Staff Reporter

FOREIGN tourists arriving in Spain during the first nine months of 2006 spent 36'487 million euros, which was an increase of four percent in comparison with the same period in 2005, according to the EGATUR poll from the Spanish Ministry of Industry, Tourism and Commerce. During the first nine months of 2006, 45 million tourists came to Spain, which was some five percent more than in 2005.
However, the average expenditure per tourist fell by one percent to 810 euros, due to the 1.8 percent decrease in the average stay (which was nine nights).

Their average daily expenditure was 85 euros, 0.8 percent higher than last year.
In September alone, 5.7 million tourists visited Spain, some 5.3 percent more than in September 2005, and their expenditure increased to 55'288 million euros (7.4 percent more).
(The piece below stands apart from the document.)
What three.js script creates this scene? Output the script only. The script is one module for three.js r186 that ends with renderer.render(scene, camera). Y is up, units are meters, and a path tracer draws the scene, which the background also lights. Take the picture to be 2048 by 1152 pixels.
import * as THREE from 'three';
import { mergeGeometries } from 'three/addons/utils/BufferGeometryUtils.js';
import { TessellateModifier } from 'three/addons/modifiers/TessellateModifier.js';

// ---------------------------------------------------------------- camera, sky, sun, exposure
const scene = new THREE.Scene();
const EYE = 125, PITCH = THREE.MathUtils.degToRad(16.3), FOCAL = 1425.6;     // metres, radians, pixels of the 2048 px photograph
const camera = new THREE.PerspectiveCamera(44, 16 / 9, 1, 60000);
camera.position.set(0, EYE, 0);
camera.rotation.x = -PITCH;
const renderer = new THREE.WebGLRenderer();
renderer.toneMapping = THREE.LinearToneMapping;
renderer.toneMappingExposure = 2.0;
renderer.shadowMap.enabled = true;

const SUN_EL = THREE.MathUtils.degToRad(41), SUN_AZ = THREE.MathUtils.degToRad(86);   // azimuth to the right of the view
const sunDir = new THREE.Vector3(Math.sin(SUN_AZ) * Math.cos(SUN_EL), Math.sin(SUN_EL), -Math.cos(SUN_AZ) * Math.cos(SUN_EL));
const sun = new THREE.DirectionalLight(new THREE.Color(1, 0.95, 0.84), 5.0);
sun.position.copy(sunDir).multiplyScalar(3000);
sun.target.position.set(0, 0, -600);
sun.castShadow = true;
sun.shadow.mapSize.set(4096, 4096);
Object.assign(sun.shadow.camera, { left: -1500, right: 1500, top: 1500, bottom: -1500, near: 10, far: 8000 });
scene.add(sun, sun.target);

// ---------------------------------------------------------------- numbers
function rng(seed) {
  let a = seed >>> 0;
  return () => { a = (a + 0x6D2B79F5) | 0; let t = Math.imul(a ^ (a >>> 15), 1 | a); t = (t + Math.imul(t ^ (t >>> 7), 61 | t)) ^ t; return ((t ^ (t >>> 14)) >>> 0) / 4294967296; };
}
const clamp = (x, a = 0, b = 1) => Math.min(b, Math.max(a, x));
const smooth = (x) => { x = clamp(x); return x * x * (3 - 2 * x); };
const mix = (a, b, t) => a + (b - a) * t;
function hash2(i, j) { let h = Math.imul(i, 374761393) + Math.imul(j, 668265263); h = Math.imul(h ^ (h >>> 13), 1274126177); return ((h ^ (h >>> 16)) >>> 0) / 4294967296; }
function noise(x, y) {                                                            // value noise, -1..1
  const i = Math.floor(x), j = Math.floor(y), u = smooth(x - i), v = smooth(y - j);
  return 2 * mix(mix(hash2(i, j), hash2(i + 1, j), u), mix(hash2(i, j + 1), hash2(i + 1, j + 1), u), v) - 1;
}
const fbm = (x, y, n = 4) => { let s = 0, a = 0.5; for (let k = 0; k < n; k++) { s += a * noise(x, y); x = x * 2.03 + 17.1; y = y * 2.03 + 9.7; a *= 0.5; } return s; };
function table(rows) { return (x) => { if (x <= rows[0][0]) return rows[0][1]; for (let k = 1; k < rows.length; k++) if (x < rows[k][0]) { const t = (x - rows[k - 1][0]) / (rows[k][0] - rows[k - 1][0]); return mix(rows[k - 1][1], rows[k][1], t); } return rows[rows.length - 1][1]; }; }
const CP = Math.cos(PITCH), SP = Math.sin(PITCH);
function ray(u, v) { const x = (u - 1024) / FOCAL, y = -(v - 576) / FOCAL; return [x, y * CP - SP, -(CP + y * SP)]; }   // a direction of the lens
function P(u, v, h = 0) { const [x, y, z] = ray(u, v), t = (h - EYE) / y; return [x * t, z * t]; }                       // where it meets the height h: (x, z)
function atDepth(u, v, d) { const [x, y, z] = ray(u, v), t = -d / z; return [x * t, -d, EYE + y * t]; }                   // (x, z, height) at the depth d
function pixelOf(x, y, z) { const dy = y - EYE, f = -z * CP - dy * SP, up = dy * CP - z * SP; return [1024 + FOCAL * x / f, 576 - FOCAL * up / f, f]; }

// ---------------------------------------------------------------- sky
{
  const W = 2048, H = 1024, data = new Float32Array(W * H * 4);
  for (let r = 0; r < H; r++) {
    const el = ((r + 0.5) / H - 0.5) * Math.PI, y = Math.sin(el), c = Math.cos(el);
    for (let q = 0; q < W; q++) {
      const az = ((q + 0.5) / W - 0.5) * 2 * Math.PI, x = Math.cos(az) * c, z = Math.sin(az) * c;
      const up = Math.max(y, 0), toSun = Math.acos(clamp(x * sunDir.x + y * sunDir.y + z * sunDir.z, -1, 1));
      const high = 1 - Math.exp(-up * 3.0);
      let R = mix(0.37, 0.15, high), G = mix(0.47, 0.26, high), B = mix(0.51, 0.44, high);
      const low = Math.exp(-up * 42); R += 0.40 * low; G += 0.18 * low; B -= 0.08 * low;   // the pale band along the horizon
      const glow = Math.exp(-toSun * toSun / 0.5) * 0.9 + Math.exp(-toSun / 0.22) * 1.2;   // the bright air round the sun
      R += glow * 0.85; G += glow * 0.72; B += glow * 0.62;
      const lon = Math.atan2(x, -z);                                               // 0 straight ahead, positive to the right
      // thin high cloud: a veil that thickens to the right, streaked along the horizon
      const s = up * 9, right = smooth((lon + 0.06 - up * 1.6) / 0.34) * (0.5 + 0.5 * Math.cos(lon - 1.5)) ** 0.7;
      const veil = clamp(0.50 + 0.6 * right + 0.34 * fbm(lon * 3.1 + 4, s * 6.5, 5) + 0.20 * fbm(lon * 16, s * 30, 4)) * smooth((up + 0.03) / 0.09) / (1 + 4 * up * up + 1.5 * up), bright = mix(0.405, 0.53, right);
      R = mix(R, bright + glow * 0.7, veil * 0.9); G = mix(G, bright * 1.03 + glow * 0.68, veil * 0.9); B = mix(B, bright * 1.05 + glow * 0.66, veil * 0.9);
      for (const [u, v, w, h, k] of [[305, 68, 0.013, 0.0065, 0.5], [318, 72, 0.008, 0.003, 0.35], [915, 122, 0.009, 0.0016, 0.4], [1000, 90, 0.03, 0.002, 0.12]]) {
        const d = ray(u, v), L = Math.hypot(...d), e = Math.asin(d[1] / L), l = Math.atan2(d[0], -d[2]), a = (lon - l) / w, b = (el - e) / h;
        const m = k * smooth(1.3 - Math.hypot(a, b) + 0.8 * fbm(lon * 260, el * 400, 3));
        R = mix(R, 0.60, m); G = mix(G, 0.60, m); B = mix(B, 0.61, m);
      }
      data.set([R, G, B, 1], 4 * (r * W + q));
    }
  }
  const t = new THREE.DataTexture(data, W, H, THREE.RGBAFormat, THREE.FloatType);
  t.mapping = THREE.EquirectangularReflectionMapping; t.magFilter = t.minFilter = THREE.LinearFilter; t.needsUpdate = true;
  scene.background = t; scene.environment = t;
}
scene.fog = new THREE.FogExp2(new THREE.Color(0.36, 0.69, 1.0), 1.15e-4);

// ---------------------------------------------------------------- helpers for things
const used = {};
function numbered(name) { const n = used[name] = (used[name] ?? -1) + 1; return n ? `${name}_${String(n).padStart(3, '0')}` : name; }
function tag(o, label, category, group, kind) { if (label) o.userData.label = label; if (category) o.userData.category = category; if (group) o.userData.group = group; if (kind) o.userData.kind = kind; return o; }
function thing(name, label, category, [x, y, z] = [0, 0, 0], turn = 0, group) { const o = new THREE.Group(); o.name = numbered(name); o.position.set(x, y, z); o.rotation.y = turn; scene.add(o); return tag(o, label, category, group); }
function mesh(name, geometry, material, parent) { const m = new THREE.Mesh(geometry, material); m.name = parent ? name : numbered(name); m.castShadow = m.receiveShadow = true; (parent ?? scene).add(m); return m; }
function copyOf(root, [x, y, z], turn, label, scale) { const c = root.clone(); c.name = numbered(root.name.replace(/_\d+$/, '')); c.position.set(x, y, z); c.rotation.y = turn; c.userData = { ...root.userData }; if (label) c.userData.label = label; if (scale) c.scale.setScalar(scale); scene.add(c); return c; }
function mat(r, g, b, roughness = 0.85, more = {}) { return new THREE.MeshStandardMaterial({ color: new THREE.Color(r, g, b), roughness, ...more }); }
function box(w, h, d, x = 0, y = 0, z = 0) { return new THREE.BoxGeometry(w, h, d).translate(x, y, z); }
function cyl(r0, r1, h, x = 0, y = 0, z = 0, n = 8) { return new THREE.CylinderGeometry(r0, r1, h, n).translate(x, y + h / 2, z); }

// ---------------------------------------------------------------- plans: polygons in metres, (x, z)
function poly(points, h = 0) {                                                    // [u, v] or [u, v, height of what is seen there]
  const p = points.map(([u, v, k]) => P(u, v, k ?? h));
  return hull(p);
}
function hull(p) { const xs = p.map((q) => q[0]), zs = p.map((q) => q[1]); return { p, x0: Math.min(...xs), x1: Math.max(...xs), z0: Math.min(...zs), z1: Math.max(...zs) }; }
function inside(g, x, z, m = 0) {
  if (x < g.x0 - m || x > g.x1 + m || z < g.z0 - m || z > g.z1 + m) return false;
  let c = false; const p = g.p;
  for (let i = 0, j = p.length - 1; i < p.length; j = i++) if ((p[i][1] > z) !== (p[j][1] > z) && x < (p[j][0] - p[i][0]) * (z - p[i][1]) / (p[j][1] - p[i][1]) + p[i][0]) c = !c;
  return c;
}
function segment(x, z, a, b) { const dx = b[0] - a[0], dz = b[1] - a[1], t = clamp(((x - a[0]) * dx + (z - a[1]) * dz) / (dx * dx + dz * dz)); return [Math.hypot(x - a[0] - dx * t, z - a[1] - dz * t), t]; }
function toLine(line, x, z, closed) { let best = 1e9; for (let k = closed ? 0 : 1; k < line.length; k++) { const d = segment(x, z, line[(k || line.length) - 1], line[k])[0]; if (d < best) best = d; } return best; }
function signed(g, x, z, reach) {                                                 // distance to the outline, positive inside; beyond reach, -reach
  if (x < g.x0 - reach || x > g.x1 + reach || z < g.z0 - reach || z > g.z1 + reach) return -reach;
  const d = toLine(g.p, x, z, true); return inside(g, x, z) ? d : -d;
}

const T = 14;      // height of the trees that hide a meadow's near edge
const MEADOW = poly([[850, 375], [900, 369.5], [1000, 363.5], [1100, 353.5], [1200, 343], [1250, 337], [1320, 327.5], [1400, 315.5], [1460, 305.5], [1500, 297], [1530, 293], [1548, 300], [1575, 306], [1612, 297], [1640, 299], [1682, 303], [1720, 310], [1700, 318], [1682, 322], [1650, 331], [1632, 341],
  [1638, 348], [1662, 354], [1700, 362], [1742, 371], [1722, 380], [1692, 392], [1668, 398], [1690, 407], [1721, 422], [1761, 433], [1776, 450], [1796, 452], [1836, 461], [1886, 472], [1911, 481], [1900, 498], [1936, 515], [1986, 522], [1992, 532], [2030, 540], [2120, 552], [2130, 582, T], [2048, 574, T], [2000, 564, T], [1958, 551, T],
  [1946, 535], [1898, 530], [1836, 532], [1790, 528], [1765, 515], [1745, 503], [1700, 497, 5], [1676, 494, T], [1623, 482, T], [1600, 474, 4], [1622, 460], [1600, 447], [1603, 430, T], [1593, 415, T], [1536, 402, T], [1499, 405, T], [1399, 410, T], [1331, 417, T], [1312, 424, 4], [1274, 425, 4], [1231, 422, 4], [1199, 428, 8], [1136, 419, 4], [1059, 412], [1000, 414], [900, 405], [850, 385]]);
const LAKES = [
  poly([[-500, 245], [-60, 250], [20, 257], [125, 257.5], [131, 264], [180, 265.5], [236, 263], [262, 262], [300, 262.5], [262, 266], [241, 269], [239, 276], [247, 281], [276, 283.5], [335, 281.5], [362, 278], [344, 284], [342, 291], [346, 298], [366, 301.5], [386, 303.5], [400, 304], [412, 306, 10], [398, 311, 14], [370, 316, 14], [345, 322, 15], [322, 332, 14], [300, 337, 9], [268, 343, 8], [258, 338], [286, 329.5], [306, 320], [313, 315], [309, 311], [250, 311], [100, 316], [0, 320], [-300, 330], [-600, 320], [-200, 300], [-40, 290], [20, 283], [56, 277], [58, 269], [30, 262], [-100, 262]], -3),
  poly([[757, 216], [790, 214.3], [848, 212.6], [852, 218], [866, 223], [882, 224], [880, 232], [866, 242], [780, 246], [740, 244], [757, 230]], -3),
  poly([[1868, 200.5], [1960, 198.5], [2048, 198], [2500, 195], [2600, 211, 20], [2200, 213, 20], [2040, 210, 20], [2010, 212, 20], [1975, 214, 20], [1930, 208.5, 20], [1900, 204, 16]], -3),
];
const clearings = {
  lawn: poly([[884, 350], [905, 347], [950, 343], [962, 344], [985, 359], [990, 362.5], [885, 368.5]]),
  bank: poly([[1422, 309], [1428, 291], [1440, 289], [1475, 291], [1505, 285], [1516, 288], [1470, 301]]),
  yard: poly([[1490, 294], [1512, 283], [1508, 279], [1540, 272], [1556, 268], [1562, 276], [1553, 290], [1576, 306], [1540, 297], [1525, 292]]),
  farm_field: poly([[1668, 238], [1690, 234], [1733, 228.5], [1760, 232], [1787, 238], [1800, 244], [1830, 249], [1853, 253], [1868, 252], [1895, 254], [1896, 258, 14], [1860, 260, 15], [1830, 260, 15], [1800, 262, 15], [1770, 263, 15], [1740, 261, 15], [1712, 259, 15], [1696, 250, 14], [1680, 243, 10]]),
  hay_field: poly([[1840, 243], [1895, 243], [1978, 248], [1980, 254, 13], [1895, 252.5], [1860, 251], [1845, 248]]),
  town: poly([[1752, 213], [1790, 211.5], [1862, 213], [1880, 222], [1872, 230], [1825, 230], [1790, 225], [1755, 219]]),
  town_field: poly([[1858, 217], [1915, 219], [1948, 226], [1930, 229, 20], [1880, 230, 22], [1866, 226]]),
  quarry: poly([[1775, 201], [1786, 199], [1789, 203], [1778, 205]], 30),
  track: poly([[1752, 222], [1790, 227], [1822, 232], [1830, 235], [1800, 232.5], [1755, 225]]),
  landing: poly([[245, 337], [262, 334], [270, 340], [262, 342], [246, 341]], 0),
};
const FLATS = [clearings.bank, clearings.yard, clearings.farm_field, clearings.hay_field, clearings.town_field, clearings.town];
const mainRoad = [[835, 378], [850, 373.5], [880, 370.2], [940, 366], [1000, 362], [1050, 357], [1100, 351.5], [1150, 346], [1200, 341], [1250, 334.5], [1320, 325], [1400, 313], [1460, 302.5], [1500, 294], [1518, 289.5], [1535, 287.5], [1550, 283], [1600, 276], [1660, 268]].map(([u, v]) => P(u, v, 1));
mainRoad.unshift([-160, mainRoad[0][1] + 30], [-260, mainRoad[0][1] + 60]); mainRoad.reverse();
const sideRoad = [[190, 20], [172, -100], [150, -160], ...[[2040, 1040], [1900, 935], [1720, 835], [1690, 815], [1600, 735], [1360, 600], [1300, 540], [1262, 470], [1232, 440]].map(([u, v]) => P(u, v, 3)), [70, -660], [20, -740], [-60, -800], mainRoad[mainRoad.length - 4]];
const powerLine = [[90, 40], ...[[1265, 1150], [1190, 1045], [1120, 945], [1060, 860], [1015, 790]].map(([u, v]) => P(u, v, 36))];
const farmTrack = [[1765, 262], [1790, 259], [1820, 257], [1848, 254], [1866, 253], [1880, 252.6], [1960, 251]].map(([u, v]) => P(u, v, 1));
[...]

In spite of the average length of stay decreasing by 1.2 percent in September (to 10 nights), the average amount spent by these people rose by two percent (913 euros per tourist), as well as the average daily expenditure, which was 84 euros, a rise of 3.2 percent. Europeans spent 87.7 percent of the total income from tourists, especially the British and Germans, who spent around 52 percent of the total.
British and German tourists favoured the Balearic islands and the Canary islands more than any other Spanish destination.
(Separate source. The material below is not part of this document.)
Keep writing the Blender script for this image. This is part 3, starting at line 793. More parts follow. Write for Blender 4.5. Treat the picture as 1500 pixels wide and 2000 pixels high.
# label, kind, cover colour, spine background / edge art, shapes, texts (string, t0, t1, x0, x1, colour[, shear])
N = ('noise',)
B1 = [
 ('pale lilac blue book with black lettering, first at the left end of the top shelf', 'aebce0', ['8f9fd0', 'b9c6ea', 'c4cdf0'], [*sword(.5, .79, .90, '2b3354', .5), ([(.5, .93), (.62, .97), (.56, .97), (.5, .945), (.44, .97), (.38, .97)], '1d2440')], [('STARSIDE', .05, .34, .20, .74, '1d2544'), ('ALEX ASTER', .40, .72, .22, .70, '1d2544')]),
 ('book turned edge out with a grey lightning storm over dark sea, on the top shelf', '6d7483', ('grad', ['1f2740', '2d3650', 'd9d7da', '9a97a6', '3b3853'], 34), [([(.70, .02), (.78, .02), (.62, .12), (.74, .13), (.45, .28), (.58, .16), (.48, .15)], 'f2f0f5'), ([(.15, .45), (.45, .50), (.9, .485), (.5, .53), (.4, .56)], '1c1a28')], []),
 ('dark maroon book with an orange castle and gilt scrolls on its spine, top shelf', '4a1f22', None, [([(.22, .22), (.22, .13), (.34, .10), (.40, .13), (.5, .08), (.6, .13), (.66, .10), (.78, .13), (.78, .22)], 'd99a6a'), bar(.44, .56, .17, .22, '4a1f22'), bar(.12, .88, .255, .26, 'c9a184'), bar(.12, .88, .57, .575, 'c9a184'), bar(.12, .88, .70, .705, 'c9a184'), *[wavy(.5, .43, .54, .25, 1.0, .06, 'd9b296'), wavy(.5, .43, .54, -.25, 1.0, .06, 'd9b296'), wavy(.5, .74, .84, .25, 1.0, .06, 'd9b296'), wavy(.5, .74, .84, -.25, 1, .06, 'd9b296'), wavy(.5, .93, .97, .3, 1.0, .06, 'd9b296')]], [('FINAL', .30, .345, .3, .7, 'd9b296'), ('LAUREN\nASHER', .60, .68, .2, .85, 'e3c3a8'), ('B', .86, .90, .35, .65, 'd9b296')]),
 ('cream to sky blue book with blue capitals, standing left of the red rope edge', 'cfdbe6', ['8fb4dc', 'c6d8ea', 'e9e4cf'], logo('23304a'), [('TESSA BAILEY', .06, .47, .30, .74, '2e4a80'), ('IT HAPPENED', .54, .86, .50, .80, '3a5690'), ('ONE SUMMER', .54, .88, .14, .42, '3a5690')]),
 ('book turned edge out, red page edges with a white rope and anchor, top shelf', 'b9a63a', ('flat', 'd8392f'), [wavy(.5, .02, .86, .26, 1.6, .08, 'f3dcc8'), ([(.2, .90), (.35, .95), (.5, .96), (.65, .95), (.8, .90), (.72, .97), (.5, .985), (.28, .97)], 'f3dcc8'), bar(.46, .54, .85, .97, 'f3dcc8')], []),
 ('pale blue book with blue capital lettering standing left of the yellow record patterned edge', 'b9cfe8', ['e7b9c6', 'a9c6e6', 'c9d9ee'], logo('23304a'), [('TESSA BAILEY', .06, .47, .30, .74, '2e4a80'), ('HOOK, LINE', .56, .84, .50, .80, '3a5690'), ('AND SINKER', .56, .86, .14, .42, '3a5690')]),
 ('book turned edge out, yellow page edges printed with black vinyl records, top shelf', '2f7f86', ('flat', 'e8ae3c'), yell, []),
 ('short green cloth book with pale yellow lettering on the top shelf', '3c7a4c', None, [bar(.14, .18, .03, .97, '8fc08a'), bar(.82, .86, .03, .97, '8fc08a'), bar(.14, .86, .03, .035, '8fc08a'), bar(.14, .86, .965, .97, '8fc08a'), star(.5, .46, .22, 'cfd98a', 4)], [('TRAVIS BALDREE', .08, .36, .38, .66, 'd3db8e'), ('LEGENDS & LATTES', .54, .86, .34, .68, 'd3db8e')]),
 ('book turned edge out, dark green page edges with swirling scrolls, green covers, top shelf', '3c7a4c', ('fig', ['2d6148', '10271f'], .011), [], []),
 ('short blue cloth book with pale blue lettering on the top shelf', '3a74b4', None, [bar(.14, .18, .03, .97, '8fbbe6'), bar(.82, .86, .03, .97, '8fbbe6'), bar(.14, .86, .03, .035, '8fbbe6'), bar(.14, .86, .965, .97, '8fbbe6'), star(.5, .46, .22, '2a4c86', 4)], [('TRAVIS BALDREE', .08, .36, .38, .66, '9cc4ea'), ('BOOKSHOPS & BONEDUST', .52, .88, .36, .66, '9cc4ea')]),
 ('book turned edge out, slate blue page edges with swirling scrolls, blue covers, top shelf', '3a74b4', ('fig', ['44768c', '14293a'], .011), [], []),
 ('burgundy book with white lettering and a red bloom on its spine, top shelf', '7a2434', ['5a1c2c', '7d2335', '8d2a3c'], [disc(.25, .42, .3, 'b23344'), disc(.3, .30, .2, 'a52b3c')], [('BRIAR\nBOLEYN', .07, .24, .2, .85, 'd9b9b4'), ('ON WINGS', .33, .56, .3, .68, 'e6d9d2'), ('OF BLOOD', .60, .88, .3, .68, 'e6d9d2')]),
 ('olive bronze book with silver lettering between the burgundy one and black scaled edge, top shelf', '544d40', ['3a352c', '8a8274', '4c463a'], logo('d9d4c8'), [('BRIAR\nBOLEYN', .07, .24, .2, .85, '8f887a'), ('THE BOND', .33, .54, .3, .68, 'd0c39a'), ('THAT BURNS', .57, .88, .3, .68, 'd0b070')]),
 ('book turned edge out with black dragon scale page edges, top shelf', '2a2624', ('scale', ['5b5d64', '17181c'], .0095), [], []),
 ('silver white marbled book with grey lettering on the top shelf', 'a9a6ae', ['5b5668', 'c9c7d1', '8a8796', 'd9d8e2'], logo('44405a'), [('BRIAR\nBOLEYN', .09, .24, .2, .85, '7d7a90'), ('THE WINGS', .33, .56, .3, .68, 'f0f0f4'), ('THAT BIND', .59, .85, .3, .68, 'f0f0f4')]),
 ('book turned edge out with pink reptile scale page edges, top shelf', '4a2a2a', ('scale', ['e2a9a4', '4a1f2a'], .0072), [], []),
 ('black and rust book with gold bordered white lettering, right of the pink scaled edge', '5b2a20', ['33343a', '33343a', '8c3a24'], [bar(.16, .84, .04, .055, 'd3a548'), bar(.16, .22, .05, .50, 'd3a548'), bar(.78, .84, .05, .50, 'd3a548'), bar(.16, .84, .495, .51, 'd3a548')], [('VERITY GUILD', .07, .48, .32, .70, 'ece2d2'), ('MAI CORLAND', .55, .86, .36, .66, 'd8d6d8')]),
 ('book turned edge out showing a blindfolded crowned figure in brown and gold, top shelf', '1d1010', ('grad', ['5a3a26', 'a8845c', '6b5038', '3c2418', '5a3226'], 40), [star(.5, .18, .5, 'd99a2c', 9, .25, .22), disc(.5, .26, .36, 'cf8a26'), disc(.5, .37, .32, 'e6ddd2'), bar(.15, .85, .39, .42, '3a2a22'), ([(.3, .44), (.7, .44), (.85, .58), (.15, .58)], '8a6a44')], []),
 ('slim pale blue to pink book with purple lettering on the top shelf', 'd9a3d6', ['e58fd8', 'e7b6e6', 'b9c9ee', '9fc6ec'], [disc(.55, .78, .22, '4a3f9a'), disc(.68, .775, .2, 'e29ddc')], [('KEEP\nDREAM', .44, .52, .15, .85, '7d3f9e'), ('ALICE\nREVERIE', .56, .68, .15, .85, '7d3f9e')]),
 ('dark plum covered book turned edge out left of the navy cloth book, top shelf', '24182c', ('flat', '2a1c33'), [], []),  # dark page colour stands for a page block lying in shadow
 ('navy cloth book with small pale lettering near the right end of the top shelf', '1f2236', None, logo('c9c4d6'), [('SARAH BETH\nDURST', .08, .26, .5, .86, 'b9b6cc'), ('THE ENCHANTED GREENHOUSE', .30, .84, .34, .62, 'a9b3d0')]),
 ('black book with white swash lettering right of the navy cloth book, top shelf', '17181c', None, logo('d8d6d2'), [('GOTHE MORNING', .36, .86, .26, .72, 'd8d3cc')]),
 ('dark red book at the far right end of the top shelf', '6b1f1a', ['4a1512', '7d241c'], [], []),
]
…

The amount spent by French tourists was less than the average and they mostly went to Cataluña because of the easy road access from France to that area. Expenditure by the Italians was less in September, while the Dutch spent more. With regard to expenditure by methods of travel, the trend continued that tourists who came by air spent most, in comparison with those who came by road, although both increased their spending. Most of the total amount spent by tourists was spent by those who stayed overnight in hotels, although those who stayed in other accommodation also increased their spending. EGATUR's figures count the expenditure from when the tourists leave their country of origin, which includes transport.
This is in direct contrast with the figures from the Bank of Spain which only take into account the amount spent by tourists in Spain.
According to the Bank of Spain, up to the month of July income from tourism was 19'959 million euros, which was a fall of 1.2 percent in comparison with the same period in 2005.